## WHAT YOU WILL DO
Reproduce the listing word for word. Skip any image.
-- Begin PROVIDED DATA --
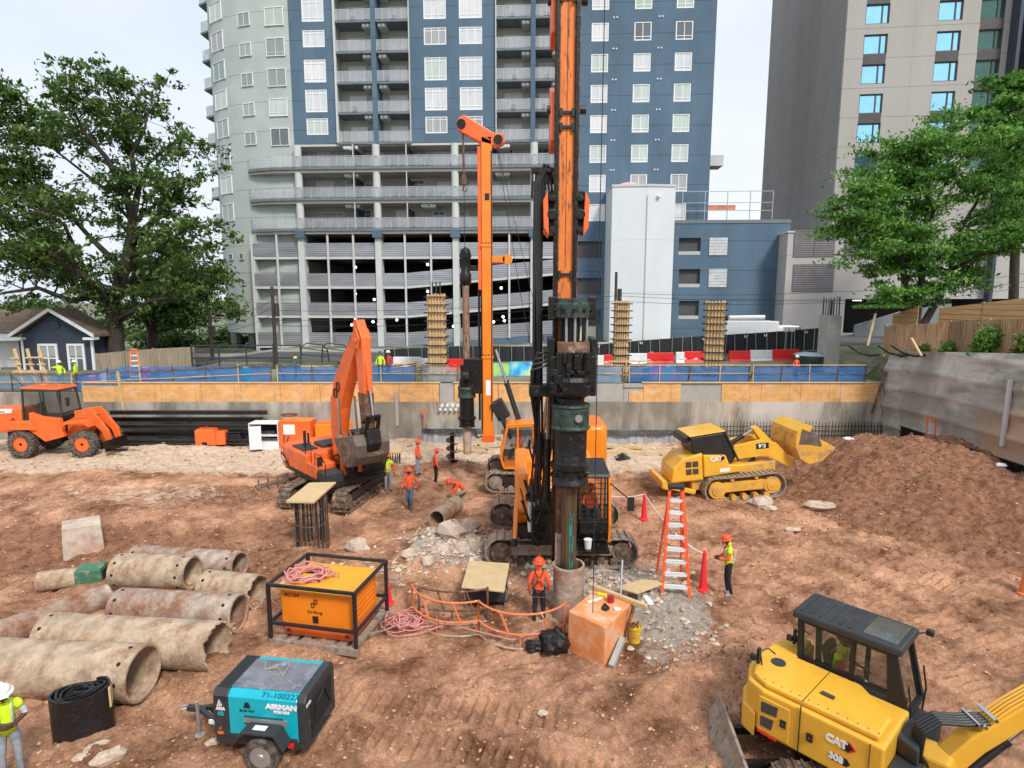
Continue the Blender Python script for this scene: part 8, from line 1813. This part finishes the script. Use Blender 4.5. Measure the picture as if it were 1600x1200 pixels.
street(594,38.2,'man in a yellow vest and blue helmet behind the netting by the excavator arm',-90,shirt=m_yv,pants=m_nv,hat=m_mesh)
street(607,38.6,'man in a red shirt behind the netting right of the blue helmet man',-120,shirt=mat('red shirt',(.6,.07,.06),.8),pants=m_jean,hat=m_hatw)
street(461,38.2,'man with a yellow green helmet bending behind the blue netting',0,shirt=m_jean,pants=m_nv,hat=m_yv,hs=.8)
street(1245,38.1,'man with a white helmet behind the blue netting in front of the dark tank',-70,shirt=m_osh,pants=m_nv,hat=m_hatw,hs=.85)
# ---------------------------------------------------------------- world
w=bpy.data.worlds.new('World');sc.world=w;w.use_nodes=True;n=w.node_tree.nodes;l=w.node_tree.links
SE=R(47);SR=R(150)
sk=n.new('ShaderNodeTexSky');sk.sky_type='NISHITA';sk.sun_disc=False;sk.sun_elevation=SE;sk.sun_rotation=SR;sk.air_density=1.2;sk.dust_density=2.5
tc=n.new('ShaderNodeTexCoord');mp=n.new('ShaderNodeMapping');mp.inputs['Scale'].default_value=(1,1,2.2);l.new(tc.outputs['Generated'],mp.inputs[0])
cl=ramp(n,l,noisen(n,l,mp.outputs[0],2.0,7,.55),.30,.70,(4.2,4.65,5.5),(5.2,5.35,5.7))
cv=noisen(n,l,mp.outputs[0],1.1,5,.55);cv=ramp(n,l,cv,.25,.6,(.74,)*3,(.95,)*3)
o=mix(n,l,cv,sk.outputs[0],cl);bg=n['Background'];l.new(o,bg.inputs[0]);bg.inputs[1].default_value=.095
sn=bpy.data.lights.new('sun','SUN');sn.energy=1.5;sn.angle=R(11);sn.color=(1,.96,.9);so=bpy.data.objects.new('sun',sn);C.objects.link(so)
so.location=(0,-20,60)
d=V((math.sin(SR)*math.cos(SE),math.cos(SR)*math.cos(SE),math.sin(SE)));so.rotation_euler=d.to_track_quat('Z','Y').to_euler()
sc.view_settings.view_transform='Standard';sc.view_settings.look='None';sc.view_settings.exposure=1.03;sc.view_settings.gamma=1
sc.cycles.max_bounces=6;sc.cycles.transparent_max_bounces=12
-- End PROVIDED DATA --
## REPLY TO THE TASK
Continue the Blender Python script for this scene: part 8, from line 1813. This part finishes the script. Use Blender 4.5. Measure the picture as if it were 1600x1200 pixels.
street(594,38.2,'man in a yellow vest and blue helmet behind the netting by the excavator arm',-90,shirt=m_yv,pants=m_nv,hat=m_mesh)
street(607,38.6,'man in a red shirt behind the netting right of the blue helmet man',-120,shirt=mat('red shirt',(.6,.07,.06),.8),pants=m_jean,hat=m_hatw)
street(461,38.2,'man with a yellow green helmet bending behind the blue netting',0,shirt=m_jean,pants=m_nv,hat=m_yv,hs=.8)
street(1245,38.1,'man with a white helmet behind the blue netting in front of the dark tank',-70,shirt=m_osh,pants=m_nv,hat=m_hatw,hs=.85)
# ---------------------------------------------------------------- world
w=bpy.data.worlds.new('World');sc.world=w;w.use_nodes=True;n=w.node_tree.nodes;l=w.node_tree.links
SE=R(47);SR=R(150)
sk=n.new('ShaderNodeTexSky');sk.sky_type='NISHITA';sk.sun_disc=False;sk.sun_elevation=SE;sk.sun_rotation=SR;sk.air_density=1.2;sk.dust_density=2.5
tc=n.new('ShaderNodeTexCoord');mp=n.new('ShaderNodeMapping');mp.inputs['Scale'].default_value=(1,1,2.2);l.new(tc.outputs['Generated'],mp.inputs[0])
cl=ramp(n,l,noisen(n,l,mp.outputs[0],2.0,7,.55),.30,.70,(4.2,4.65,5.5),(5.2,5.35,5.7))
cv=noisen(n,l,mp.outputs[0],1.1,5,.55);cv=ramp(n,l,cv,.25,.6,(.74,)*3,(.95,)*3)
o=mix(n,l,cv,sk.outputs[0],cl);bg=n['Background'];l.new(o,bg.inputs[0]);bg.inputs[1].default_value=.095
sn=bpy.data.lights.new('sun','SUN');sn.energy=1.5;sn.angle=R(11);sn.color=(1,.96,.9);so=bpy.data.objects.new('sun',sn);C.objects.link(so)
so.location=(0,-20,60)
d=V((math.sin(SR)*math.cos(SE),math.cos(SR)*math.cos(SE),math.sin(SE)));so.rotation_euler=d.to_track_quat('Z','Y').to_euler()
sc.view_settings.view_transform='Standard';sc.view_settings.look='None';sc.view_settings.exposure=1.03;sc.view_settings.gamma=1
sc.cycles.max_bounces=6;sc.cycles.transparent_max_bounces=12